▶ _RECORDED DATA_
******

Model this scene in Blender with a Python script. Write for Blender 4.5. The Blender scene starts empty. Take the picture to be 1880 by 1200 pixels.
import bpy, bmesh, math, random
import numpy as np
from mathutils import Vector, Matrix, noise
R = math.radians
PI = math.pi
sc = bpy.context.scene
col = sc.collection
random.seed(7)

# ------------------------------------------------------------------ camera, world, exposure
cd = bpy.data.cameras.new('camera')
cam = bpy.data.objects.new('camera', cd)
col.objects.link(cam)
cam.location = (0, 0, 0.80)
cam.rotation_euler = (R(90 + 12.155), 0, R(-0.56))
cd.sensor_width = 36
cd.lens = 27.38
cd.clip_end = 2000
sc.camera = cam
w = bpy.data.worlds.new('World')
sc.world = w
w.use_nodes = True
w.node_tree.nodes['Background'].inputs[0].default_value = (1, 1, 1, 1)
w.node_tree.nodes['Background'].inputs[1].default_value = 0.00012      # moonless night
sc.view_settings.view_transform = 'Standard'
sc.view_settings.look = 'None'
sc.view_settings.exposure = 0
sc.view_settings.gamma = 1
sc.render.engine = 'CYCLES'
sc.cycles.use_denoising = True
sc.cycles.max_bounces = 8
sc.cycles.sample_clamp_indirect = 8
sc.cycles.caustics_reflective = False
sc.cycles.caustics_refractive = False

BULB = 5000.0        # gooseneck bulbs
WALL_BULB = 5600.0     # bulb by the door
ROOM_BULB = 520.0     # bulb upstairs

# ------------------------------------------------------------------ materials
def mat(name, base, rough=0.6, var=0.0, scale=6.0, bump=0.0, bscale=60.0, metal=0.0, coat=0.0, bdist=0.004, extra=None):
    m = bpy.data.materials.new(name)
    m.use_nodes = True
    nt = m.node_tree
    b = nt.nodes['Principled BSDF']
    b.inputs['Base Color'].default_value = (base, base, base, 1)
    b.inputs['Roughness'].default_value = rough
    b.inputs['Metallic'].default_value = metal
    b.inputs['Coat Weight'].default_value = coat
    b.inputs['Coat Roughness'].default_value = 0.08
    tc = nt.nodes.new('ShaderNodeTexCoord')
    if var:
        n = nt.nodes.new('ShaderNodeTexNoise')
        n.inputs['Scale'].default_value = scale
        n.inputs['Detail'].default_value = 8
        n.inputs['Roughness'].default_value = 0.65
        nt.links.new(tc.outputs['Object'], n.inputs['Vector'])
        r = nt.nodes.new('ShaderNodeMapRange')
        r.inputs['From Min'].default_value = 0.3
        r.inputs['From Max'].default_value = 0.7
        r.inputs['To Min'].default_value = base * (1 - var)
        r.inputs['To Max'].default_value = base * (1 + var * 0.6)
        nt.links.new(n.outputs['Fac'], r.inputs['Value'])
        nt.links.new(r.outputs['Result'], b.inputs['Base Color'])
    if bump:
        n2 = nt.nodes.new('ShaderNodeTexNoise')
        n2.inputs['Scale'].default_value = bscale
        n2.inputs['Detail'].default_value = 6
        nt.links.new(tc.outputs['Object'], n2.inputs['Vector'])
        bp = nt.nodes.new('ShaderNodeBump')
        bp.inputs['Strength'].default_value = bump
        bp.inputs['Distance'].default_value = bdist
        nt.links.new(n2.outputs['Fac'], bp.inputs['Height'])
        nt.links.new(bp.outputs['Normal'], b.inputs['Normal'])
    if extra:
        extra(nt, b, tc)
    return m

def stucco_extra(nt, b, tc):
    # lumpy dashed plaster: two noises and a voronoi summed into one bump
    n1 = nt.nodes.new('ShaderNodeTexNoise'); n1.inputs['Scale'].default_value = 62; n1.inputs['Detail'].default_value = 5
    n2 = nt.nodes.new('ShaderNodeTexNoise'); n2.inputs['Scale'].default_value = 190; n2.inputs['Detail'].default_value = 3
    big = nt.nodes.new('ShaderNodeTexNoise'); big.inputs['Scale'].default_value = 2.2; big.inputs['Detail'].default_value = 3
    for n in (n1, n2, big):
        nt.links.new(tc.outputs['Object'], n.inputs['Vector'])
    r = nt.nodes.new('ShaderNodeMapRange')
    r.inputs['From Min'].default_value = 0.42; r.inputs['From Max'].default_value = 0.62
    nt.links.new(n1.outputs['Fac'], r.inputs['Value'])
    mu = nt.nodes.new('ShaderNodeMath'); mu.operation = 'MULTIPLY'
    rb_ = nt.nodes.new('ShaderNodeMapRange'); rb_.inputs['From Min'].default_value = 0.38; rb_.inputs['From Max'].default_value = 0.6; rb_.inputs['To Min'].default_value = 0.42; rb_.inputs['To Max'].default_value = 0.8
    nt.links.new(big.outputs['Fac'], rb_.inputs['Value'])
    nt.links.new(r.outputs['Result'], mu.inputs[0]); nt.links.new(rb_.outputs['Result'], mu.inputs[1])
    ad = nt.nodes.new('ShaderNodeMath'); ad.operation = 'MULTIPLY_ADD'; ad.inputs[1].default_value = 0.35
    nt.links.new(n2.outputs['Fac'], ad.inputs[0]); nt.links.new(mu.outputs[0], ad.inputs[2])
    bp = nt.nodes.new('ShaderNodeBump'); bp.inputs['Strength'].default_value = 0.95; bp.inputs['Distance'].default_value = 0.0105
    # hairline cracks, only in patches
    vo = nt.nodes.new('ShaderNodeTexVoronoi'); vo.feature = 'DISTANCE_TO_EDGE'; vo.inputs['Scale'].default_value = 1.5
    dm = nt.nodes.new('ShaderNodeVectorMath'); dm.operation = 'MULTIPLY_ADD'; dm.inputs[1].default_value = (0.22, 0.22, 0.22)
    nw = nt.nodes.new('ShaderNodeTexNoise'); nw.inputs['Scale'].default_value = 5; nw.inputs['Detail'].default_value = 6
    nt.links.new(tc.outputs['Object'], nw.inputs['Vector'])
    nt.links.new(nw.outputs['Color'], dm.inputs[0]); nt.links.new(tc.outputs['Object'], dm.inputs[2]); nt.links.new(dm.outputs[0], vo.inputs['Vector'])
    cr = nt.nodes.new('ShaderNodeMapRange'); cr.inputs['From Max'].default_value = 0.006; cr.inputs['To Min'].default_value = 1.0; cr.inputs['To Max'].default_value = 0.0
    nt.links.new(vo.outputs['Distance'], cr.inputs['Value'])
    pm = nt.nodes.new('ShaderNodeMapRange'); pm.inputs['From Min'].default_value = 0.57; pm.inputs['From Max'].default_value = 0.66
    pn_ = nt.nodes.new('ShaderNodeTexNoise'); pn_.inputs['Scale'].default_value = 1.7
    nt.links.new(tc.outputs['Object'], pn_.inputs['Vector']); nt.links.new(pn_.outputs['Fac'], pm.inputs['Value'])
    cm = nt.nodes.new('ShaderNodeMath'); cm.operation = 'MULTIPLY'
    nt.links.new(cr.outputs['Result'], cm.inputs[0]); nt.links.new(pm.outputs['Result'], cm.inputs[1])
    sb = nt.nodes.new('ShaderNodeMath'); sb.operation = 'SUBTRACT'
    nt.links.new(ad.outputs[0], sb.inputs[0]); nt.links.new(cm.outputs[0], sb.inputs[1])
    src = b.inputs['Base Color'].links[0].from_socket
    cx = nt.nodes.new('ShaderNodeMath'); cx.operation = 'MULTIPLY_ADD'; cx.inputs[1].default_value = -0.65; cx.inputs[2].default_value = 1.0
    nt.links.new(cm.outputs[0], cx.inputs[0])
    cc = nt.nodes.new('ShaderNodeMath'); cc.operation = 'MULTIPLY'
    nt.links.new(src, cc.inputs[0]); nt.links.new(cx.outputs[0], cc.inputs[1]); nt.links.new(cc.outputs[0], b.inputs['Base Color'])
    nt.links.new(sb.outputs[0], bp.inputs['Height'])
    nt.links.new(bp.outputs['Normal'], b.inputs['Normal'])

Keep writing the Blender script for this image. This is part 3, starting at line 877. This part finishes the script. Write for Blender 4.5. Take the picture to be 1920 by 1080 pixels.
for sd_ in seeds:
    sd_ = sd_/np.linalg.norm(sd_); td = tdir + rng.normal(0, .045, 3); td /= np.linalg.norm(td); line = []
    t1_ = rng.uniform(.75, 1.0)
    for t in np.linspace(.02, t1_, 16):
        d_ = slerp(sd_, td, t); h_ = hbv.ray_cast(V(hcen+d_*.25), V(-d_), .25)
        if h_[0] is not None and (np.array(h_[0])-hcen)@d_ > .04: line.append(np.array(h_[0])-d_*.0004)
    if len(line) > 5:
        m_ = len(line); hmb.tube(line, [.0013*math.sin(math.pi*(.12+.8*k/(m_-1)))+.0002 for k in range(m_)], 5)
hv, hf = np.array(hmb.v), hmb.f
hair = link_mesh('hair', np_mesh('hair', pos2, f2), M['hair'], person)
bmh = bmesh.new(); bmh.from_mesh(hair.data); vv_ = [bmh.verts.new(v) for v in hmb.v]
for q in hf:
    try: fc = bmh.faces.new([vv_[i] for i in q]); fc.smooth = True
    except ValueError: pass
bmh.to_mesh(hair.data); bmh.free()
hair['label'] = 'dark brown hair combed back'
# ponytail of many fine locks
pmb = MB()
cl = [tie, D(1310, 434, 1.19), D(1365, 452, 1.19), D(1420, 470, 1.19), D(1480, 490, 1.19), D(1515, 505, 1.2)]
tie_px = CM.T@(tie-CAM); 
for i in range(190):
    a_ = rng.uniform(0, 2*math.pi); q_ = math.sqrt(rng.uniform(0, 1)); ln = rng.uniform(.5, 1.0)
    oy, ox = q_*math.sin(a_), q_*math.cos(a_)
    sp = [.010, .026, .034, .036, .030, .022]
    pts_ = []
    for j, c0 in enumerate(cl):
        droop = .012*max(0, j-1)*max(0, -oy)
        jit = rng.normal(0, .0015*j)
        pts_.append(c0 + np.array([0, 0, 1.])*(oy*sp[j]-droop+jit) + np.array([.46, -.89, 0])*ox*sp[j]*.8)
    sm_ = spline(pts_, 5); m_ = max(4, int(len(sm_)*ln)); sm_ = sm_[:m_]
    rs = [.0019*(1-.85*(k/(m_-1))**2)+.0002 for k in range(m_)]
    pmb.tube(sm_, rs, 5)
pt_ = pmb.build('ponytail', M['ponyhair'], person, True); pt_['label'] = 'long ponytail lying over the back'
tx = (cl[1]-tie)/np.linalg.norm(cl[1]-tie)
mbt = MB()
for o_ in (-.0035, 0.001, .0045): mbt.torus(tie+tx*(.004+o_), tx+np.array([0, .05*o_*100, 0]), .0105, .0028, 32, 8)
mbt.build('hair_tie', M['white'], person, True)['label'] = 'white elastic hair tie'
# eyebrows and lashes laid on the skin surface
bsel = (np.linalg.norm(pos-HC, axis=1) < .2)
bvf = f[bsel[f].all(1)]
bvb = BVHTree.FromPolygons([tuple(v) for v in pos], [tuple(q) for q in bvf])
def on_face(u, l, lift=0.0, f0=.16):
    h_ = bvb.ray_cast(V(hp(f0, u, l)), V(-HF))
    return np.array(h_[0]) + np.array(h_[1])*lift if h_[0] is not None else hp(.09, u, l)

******

▶ _WHAT YOU NEED TO DO_
Extract, please, the lines from the start of the entries above through the one with "random.seed(7)", both included, reproducing each exactly and adding nothing.

▶ _FINAL RESULT_
Model this scene in Blender with a Python script. Write for Blender 4.5. The Blender scene starts empty. Take the picture to be 1880 by 1200 pixels.
import bpy, bmesh, math, random
import numpy as np
from mathutils import Vector, Matrix, noise
R = math.radians
PI = math.pi
sc = bpy.context.scene
col = sc.collection
random.seed(7)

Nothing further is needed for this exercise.